> PROBLEM DETAILS:
Every line of the data must be copied exactly.
· · · · · · ·
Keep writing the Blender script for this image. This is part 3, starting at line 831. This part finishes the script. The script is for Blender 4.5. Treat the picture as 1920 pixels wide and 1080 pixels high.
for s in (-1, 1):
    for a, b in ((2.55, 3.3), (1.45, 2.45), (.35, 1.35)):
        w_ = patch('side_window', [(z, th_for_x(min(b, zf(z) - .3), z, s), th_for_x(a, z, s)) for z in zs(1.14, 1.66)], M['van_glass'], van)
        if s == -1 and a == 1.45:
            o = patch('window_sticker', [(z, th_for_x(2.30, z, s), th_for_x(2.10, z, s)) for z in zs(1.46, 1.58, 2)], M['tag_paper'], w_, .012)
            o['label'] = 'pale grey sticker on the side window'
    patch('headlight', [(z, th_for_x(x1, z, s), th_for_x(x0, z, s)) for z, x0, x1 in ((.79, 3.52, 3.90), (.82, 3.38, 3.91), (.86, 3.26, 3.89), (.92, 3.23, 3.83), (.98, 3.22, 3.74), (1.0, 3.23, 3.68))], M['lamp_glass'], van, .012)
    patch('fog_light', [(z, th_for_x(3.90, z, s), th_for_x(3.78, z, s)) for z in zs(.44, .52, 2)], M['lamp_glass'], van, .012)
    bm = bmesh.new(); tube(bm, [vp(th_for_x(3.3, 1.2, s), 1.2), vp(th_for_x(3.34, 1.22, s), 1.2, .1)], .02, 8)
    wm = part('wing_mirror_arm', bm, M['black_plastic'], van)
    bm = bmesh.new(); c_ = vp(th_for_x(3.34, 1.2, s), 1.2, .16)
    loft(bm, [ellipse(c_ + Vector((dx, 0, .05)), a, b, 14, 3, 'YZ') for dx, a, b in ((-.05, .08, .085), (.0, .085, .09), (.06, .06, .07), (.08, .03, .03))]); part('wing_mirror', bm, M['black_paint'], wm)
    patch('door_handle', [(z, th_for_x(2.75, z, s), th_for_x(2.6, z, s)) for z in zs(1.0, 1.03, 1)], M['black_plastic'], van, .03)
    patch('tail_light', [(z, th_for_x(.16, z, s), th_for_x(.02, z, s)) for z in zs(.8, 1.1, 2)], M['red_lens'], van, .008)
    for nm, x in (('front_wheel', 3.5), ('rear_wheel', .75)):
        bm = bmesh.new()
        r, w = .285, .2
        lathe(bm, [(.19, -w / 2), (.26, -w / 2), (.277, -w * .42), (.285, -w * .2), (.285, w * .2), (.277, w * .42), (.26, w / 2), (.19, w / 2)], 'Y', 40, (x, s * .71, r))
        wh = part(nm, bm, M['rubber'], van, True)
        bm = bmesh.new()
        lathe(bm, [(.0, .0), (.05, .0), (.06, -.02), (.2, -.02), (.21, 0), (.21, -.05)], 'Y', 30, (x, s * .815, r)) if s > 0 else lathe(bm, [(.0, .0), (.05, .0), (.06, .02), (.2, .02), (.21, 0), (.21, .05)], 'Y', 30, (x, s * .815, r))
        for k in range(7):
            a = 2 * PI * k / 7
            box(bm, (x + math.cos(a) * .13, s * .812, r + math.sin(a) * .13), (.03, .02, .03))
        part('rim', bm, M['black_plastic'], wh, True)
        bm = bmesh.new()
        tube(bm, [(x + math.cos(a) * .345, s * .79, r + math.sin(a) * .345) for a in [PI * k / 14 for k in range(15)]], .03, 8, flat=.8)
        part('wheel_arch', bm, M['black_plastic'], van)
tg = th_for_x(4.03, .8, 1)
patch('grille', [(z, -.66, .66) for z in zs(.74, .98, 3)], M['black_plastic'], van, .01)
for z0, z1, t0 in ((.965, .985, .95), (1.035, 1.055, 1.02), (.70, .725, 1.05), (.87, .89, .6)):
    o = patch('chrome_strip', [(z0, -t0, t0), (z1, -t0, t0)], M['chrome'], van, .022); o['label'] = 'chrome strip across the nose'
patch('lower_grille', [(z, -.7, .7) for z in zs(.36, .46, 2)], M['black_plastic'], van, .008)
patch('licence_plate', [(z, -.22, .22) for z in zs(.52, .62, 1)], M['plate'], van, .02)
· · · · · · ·
> TASK ANSWER:
Keep writing the Blender script for this image. This is part 3, starting at line 831. This part finishes the script. The script is for Blender 4.5. Treat the picture as 1920 pixels wide and 1080 pixels high.
for s in (-1, 1):
    for a, b in ((2.55, 3.3), (1.45, 2.45), (.35, 1.35)):
        w_ = patch('side_window', [(z, th_for_x(min(b, zf(z) - .3), z, s), th_for_x(a, z, s)) for z in zs(1.14, 1.66)], M['van_glass'], van)
        if s == -1 and a == 1.45:
            o = patch('window_sticker', [(z, th_for_x(2.30, z, s), th_for_x(2.10, z, s)) for z in zs(1.46, 1.58, 2)], M['tag_paper'], w_, .012)
            o['label'] = 'pale grey sticker on the side window'
    patch('headlight', [(z, th_for_x(x1, z, s), th_for_x(x0, z, s)) for z, x0, x1 in ((.79, 3.52, 3.90), (.82, 3.38, 3.91), (.86, 3.26, 3.89), (.92, 3.23, 3.83), (.98, 3.22, 3.74), (1.0, 3.23, 3.68))], M['lamp_glass'], van, .012)
    patch('fog_light', [(z, th_for_x(3.90, z, s), th_for_x(3.78, z, s)) for z in zs(.44, .52, 2)], M['lamp_glass'], van, .012)
    bm = bmesh.new(); tube(bm, [vp(th_for_x(3.3, 1.2, s), 1.2), vp(th_for_x(3.34, 1.22, s), 1.2, .1)], .02, 8)
    wm = part('wing_mirror_arm', bm, M['black_plastic'], van)
    bm = bmesh.new(); c_ = vp(th_for_x(3.34, 1.2, s), 1.2, .16)
    loft(bm, [ellipse(c_ + Vector((dx, 0, .05)), a, b, 14, 3, 'YZ') for dx, a, b in ((-.05, .08, .085), (.0, .085, .09), (.06, .06, .07), (.08, .03, .03))]); part('wing_mirror', bm, M['black_paint'], wm)
    patch('door_handle', [(z, th_for_x(2.75, z, s), th_for_x(2.6, z, s)) for z in zs(1.0, 1.03, 1)], M['black_plastic'], van, .03)
    patch('tail_light', [(z, th_for_x(.16, z, s), th_for_x(.02, z, s)) for z in zs(.8, 1.1, 2)], M['red_lens'], van, .008)
    for nm, x in (('front_wheel', 3.5), ('rear_wheel', .75)):
        bm = bmesh.new()
        r, w = .285, .2
        lathe(bm, [(.19, -w / 2), (.26, -w / 2), (.277, -w * .42), (.285, -w * .2), (.285, w * .2), (.277, w * .42), (.26, w / 2), (.19, w / 2)], 'Y', 40, (x, s * .71, r))
        wh = part(nm, bm, M['rubber'], van, True)
        bm = bmesh.new()
        lathe(bm, [(.0, .0), (.05, .0), (.06, -.02), (.2, -.02), (.21, 0), (.21, -.05)], 'Y', 30, (x, s * .815, r)) if s > 0 else lathe(bm, [(.0, .0), (.05, .0), (.06, .02), (.2, .02), (.21, 0), (.21, .05)], 'Y', 30, (x, s * .815, r))
        for k in range(7):
            a = 2 * PI * k / 7
            box(bm, (x + math.cos(a) * .13, s * .812, r + math.sin(a) * .13), (.03, .02, .03))
        part('rim', bm, M['black_plastic'], wh, True)
        bm = bmesh.new()
        tube(bm, [(x + math.cos(a) * .345, s * .79, r + math.sin(a) * .345) for a in [PI * k / 14 for k in range(15)]], .03, 8, flat=.8)
        part('wheel_arch', bm, M['black_plastic'], van)
tg = th_for_x(4.03, .8, 1)
patch('grille', [(z, -.66, .66) for z in zs(.74, .98, 3)], M['black_plastic'], van, .01)
for z0, z1, t0 in ((.965, .985, .95), (1.035, 1.055, 1.02), (.70, .725, 1.05), (.87, .89, .6)):
    o = patch('chrome_strip', [(z0, -t0, t0), (z1, -t0, t0)], M['chrome'], van, .022); o['label'] = 'chrome strip across the nose'
patch('lower_grille', [(z, -.7, .7) for z in zs(.36, .46, 2)], M['black_plastic'], van, .008)
patch('licence_plate', [(z, -.22, .22) for z in zs(.52, .62, 1)], M['plate'], van, .02)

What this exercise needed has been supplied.